I’m not the only person interested in this.  So is Michael McGhee, some of whose interests in philosophy, education and theology are close to mine.  We’re neighbours on one of Orkney’s Northern Isles, Papa Westray, or Papay, to give it its local and ancient name.  He has written on Higher Education and philosophy, and many related topics.  On one of our walks our conversations were so fascinating that it became clear to me, in the way that such things do on Papay,  that we needed to work on a joint project — possibly a conference and a book.  Now conferences are valuable for many things, but increasingly I’ve become dissatisfied with the level of analysis and rigour to which one’s ideas and their representations are subjected by other members of the conference.  And the usual format of 3 x 20 minute papers in 90 minutes doesn’t really cut it.  Nor, for that matter, does the usual blind review format that’s the staple diet of our peer review systems — but that’s another story (briefly visited by Nigel Duncan and I in an article published in the Int Rev of Law Computers & Technology).

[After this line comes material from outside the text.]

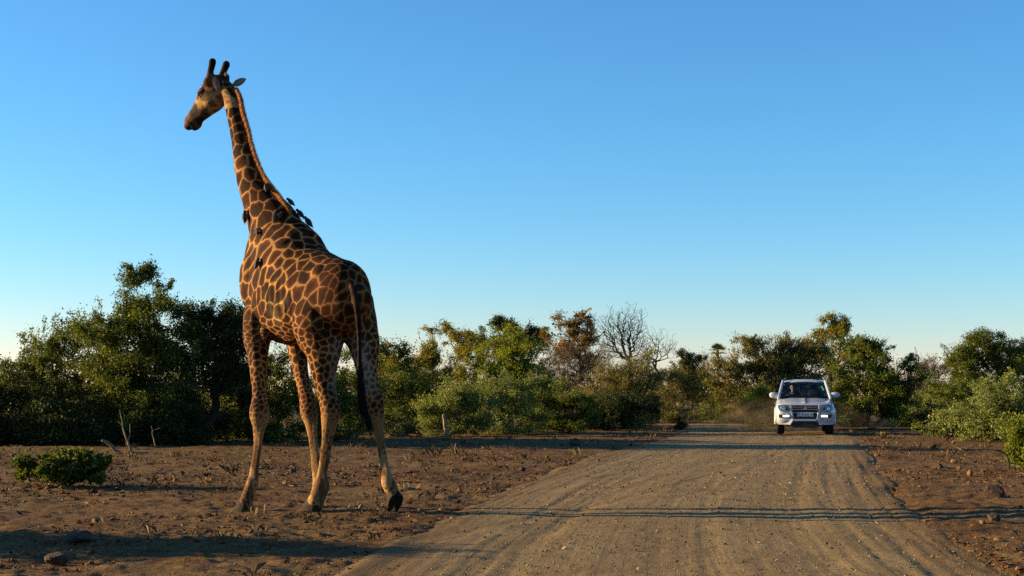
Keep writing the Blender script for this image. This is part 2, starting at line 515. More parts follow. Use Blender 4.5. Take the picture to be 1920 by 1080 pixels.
def branch_mesh(name, A, P, tip_r=.0045, expo=2.6, rmin=0.0, trunk_r=None):
    n = len(A)
    w = np.zeros(n)
    haschild = np.zeros(n, dtype=bool); haschild[P[1:]] = True
    w[~haschild] = tip_r ** expo
    for i in range(n - 1, 0, -1): w[P[i]] += w[i]
    r = np.maximum(w ** (1 / expo), rmin)
    if trunk_r:                                     # keep the thick end in proportion
        r = r * (1 + (trunk_r / r[0] - 1) * (r / r[0]) ** 0.7)
    c = np.arange(1, n); p = P[1:]
    V, Fc, off = [], [], 0
    for lo, hi, ns in ((0, .011, 3), (.011, .035, 5), (.035, 9, 8)):
        m = (r[c] >= lo) & (r[c] < hi)
        cc, pp = c[m], p[m]
        if not len(cc): continue
        T = A[cc] - A[pp]; ln = np.linalg.norm(T, axis=1)[:, None] + 1e-9; T = T / ln
        ref = np.where(np.abs(T[:, 2:3]) > .9, np.array([[1.0, 0, 0]]), np.array([[0, 0, 1.0]]))
        U = np.cross(T, ref); U /= np.linalg.norm(U, axis=1)[:, None] + 1e-9
        W = np.cross(T, U)
        a = np.linspace(0, 2 * math.pi, ns, endpoint=False)
        dirs = U[:, None] * np.cos(a)[None, :, None] + W[:, None] * np.sin(a)[None, :, None]
        r0 = np.minimum(r[pp], r[cc] * 1.35)[:, None, None]; r1 = r[cc][:, None, None]
        lower = (A[pp] - T * r0[:, 0] * .3)[:, None] + dirs * r0
        upper = A[cc][:, None] + dirs * r1
        blk = np.concatenate([lower, upper], 1).reshape(-1, 3)
        b = off + np.arange(len(cc))[:, None] * 2 * ns
        j = np.arange(ns)[None]; k = (j + 1) % ns
        Fc.append(np.stack([b + j, b + k, b + ns + k, b + ns + j], -1).reshape(-1, 4))
        V.append(blk); off += len(blk)
    return np_mesh(name, np.vstack(V), np.vstack(Fc), True), r

def leaf_mesh(name, rng, pts, size, tint, aspect=.5, out=None, align=0.0, droop=0.0, quad=False):
    """one small blade for each point: four corners near the camera, three farther off"""
    n = len(pts)
    nrm = rng.normal(size=(n, 3)); nrm[:, 2] += .55
    nrm /= np.linalg.norm(nrm, axis=1)[:, None]
    ax = rng.normal(size=(n, 3))
    if out is not None and align: ax = ax * (1 - align) + out * align * 2.0
    ax[:, 2] -= droop
    ax -= nrm * np.sum(ax * nrm, 1)[:, None]
    ax /= np.linalg.norm(ax, axis=1)[:, None] + 1e-9
    sd = np.cross(nrm, ax)
    s = (size * rng.uniform(.55, 1.3, n))[:, None]
    fold = nrm * s * rng.uniform(.05, .22, n)[:, None]
    a = pts - ax * s * .5
    b = pts + sd * s * aspect * .5 + fold
    c = pts + ax * s * .5
    d = pts - sd * s * aspect * .5 + fold
    m = 4 if quad else 3
    if quad: V = np.stack([a, b, c, d], 1).reshape(-1, 3)
    else: V = np.stack([b + ax * s * -.3, c, d + ax * s * -.3], 1).reshape(-1, 3)
    Fq = np.arange(n * m).reshape(n, m)
    me = np_mesh(name, V, Fq)
    float_attr(me, 'tint', np.repeat(np.clip(tint, 0, 1), m))
    return me

def plant(name, label, cat, px, Y, base_y, blobs, leaf, n_tips, n_leaves, size, seed, group=None, bark=None, depth=1.0, sigma=.17,
          aspect=.5, align=0.0, lean=.3, trunk_r=None, stems=1, shoots=.10, warm=0.0, droop=0.0, low=0.0, hollow=.45, jit=.06, tip_r=.0045, base_px=None, parts=('trunk', 'crown'), keep_leaf=1.0, clump=.20):
    """a tree or bush at depth Y: blobs are (px, py, rx, ry) lobes of its crown as seen from the road, in photo pixels"""
    rng = np.random.default_rng(seed)
    k = Y / FOC
    root_p = at(base_px if base_px is not None else px, base_y, Y)
    gzv = gz(root_p.x, root_p.y)
    quad = Y < 30
    if not quad: n_leaves = int(n_leaves * 1.3)
    root = Vector((root_p.x, root_p.y, gzv - .03))
    B = []
    for (bx, by, rx, ry) in blobs:
        c = np.array(at(bx, by, Y + rng.uniform(-.25, .25) * rx * k * depth))
        B.append((c, np.array([rx * k, (rx * .6 + ry * .4) * k * depth, ry * k])))
    wts = np.array([np.prod(r) ** (2 / 3) for _, r in B]); wts /= wts.sum()
    ch = rng.choice(len(B), n_tips, p=wts)
    # clumps first, twigs round the clumps: a ragged outline with gaps
    n_cl = max(6, int(n_tips / 9))
    cl_d = rng.normal(size=(n_cl, 3)); cl_d /= np.linalg.norm(cl_d, axis=1)[:, None]
    cl_r = rng.uniform(0, 1, n_cl) ** hollow
    ch_cl = rng.choice(len(B), n_cl, p=wts)
    own_cl = rng.integers(0, n_cl, n_tips)
    ch = ch_cl[own_cl]
    v3 = cl_d[own_cl] * (cl_r[own_cl] * 1.02)[:, None] + rng.normal(0, clump, (n_tips, 3))
    rad = np.linalg.norm(v3, axis=1)
    d = v3 / (rad[:, None] + 1e-9)
    if low: d[:, 2] = np.where(d[:, 2] < 0, d[:, 2] * (1 - low), d[:, 2])
    # uneven outline: lobes of the surface pushed in and out
    wob = 1.04 + .16 * np.sin(d[:, 0] * 5 + seed) * np.cos(d[:, 2] * 6 + seed * 1.7) + .14 * np.sin(d[:, 1] * 9 + d[:, 2] * 8)
    sh = rng.random(n_tips) < shoots
    rad = np.where(sh, rng.uniform(1.0, 1.22, n_tips), rad * wob)
    C0 = np.array([B[i][0] for i in ch]); R0 = np.array([B[i][1] for i in ch])
    tips = C0 + d * R0 * rad[:, None]
    gl = gzv + .06
    if parts[0] == 'stems':                          # bushes are leafy down to the ground
        skirt = rng.random(n_tips) < .20
        tips[:, 2] = np.where(skirt, gl + rng.uniform(0, .45, n_tips), tips[:, 2])
    tips[:, 2] = np.where(tips[:, 2] < gl, gl + rng.uniform(0, .5, n_tips), tips[:, 2])
    rootv = np.array(root)
    if stems == 1:
        A, P, tipn = grow(rng, tips, rootv, lean, jit)
    else:                                            # several stems from one rootstock
        A, P, tipn = grow(rng, tips, rootv, lean * 1.8)
    e = empty(name, root, label, cat, group)
    me, r = branch_mesh(parts[0], A - rootv, P, tip_r=tip_r, trunk_r=trunk_r)
    link(parts[0], me, e, bark or BARK_DARK)
    if n_leaves:
        # leaves cluster along the last twigs; some tips stay nearly bare
        wt = rng.gamma(2.0, 1.0, n_tips) * np.where(sh, .35, 1.0)
        wt *= (rng.random(n_tips) < keep_leaf)
        cnt = rng.multinomial(n_leaves, wt / wt.sum())
        own = np.repeat(np.arange(n_tips), cnt)
        tp = A[tipn[own]]; pp = A[P[tipn[own]]]
        along = rng.uniform(-1.1, .35, len(own))[:, None]
        pts = tp + (tp - pp) * along + rng.normal(0, 1, (len(own), 3)) * np.array([sigma, sigma, sigma * .75]) * (rng.uniform(.3, .95, n_tips) * np.where(sh, .35, 1.0))[own][:, None]
        pts[:, 2] = np.maximum(pts[:, 2], gzv + .02 + rng.random(len(pts)) * .05)
        cen = np.average(np.array([b[0] for b in B]), axis=0, weights=wts); cen[2] -= .8
        out = pts - np.where(align > .5, rootv, cen); out /= np.linalg.norm(out, axis=1)[:, None] + 1e-9
        ct = rng.normal(.0, .16, n_tips)[own]
        tint = np.clip(.48 + ct + rng.normal(0, .15, len(own)) + warm * smooth01((pts[:, 2] - rootv[2]) / (tips[:, 2].max() - rootv[2]) - .35), 0, 1)
        lm = leaf_mesh(parts[1], rng, pts - rootv, size * (1.22 if quad else 1.14), tint, aspect, out, align, droop, quad)
        link(parts[1], lm, e, LEAF[leaf])
    return e
G_L, G_M, G_R = 'trees and thicket on the left', 'trees and bushes behind the roadside', 'trees and bushes on the far right'
def T(*a, **k): return plant(*a, **k)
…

Michael suggested a form of conferencing that had worked well for him in the past — not a conference but a convivium, where the focus is on participants (not delegates) living briefly but intensely together, sharing social and living space in order to develop ideas, writing, themes.  So papers might be presented in sessions, but the individual papers would be subject to much more focused critique, development, construction, co-construction in the midst of living with each other; and the book would be developed as a true community project, rather than largely in the minds of the editors.

An island as small as Papay is ideal for such an event; though there are logistics (board & lodging, travel to a very remote island) that obviously need sorting out.  So we’re planning the event for a week or so in either summer 2012 or 2013, and the NTF funds will be invaluable in bringing it into being.

That’s one project.  I guess there will be funds left over — what else?  Don’t know!  Maybe Wednesday, and discussions with other NTFs (I see Sarah Greer, Greenwich, another lawyer and also from a Humanities background, is among this year’s Fellows) will throw up ideas.  And in case HEA, reading the first paragraph, gets the idea that I’m not grateful — well, I am, very much so, humbled and excited by it.  The award itself is a hand on our shoulder, not in celebration but a reminder to those of us lucky enough to receive it, a constant pointing back to the core of what university always has been and always should be: learning, communication, wisdom, community.